EXERCISE PROMPT: Filter the records below and copy every line containing the word "pixels".

Stored dataset items
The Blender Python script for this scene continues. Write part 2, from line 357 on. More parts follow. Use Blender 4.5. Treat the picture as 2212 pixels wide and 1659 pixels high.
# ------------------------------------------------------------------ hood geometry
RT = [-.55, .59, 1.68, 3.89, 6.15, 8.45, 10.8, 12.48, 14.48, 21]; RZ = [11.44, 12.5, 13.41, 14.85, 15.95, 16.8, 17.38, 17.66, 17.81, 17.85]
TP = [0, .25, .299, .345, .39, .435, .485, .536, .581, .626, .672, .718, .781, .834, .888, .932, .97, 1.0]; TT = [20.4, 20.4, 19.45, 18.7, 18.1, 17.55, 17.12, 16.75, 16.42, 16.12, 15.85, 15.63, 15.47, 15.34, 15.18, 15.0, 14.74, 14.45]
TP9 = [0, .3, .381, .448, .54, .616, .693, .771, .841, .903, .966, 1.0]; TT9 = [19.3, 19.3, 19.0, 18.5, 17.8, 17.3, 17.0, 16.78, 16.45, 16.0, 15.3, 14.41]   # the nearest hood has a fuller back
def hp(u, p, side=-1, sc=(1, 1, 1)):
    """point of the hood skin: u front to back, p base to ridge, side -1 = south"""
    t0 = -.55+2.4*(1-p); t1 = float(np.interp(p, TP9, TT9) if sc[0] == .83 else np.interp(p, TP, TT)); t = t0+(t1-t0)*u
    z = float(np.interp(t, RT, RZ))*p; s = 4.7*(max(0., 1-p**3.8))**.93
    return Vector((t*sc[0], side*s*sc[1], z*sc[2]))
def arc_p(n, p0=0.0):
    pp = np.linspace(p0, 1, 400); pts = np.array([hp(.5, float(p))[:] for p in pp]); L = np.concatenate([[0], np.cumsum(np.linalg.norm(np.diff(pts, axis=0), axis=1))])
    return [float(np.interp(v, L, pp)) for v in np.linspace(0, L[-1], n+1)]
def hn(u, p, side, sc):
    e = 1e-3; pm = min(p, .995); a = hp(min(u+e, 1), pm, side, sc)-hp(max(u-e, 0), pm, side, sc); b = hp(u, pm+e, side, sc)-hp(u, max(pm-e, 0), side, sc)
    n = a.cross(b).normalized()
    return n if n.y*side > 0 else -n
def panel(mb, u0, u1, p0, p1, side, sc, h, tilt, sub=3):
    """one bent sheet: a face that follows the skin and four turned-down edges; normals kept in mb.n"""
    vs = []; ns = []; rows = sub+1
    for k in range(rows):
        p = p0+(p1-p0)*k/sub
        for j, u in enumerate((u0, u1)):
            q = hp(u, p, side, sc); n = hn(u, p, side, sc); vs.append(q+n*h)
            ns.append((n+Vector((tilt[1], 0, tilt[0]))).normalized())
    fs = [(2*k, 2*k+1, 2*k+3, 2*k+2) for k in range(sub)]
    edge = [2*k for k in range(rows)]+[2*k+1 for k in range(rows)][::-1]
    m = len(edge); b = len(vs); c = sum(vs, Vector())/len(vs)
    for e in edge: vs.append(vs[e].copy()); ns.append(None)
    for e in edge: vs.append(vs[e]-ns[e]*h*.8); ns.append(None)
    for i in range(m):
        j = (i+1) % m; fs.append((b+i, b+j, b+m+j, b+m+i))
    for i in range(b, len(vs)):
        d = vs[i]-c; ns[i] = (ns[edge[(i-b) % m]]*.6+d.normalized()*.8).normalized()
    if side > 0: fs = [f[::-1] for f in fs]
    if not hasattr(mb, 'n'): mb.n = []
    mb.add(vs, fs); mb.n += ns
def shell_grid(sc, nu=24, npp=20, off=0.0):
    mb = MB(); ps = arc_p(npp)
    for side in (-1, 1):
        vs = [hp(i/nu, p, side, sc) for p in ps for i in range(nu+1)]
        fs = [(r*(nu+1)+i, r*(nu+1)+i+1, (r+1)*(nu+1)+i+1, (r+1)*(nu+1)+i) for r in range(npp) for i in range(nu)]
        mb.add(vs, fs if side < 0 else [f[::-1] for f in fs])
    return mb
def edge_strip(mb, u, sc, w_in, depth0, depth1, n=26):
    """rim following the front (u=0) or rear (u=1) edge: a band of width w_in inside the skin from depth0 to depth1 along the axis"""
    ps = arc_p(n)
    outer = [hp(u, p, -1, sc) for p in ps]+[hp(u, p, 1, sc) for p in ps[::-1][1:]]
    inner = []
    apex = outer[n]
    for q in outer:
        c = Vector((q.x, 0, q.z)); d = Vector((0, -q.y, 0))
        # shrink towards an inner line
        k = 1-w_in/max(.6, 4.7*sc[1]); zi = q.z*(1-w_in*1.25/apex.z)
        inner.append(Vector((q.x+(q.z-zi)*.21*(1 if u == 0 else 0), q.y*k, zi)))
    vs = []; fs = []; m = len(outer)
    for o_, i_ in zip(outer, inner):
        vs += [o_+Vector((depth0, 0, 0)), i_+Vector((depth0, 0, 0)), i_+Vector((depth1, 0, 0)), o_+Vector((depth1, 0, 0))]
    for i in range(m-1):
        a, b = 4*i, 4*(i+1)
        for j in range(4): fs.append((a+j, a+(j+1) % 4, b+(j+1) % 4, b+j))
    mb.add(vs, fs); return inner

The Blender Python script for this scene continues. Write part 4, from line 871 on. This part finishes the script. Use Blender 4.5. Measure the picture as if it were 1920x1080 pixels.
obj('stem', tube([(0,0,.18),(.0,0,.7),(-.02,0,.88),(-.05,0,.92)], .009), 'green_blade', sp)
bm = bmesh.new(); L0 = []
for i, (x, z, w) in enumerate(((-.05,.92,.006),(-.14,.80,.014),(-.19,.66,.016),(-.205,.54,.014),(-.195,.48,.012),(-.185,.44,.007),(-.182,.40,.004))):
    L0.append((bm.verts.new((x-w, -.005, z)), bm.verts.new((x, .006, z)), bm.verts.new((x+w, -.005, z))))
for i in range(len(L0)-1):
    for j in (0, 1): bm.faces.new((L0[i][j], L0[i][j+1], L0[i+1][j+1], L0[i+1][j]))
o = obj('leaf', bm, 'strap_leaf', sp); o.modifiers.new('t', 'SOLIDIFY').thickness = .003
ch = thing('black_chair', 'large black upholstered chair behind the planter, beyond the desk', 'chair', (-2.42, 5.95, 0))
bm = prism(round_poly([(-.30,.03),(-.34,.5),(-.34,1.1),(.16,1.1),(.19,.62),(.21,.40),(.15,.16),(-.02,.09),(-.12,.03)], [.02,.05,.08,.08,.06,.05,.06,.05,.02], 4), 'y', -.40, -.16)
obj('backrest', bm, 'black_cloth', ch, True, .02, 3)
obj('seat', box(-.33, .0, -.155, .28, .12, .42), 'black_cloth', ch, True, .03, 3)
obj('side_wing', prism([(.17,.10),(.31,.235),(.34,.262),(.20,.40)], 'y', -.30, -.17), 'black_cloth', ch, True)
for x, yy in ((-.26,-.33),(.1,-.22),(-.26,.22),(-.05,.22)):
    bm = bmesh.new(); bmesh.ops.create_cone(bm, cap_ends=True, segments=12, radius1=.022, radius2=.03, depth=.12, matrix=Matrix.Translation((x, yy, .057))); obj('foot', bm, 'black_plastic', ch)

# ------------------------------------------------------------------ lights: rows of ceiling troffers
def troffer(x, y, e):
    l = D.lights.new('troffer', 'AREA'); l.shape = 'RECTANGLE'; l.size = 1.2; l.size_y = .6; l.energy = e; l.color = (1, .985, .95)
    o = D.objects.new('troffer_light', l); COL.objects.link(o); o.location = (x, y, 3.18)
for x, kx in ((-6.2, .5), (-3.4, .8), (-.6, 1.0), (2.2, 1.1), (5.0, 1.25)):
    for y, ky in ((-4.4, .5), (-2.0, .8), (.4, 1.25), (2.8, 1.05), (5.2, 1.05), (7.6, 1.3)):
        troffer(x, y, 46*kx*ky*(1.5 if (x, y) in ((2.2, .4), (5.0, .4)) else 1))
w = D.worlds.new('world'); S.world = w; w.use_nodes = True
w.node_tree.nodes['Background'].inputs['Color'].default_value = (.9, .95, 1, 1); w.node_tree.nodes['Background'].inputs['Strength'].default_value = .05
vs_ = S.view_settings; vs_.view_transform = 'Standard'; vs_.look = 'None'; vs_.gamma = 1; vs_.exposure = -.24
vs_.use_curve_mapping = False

REPLY:
The Blender Python script for this scene continues. Write part 2, from line 357 on. More parts follow. Use Blender 4.5. Treat the picture as 2212 pixels wide and 1659 pixels high.
The Blender Python script for this scene continues. Write part 4, from line 871 on. This part finishes the script. Use Blender 4.5. Measure the picture as if it were 1920x1080 pixels.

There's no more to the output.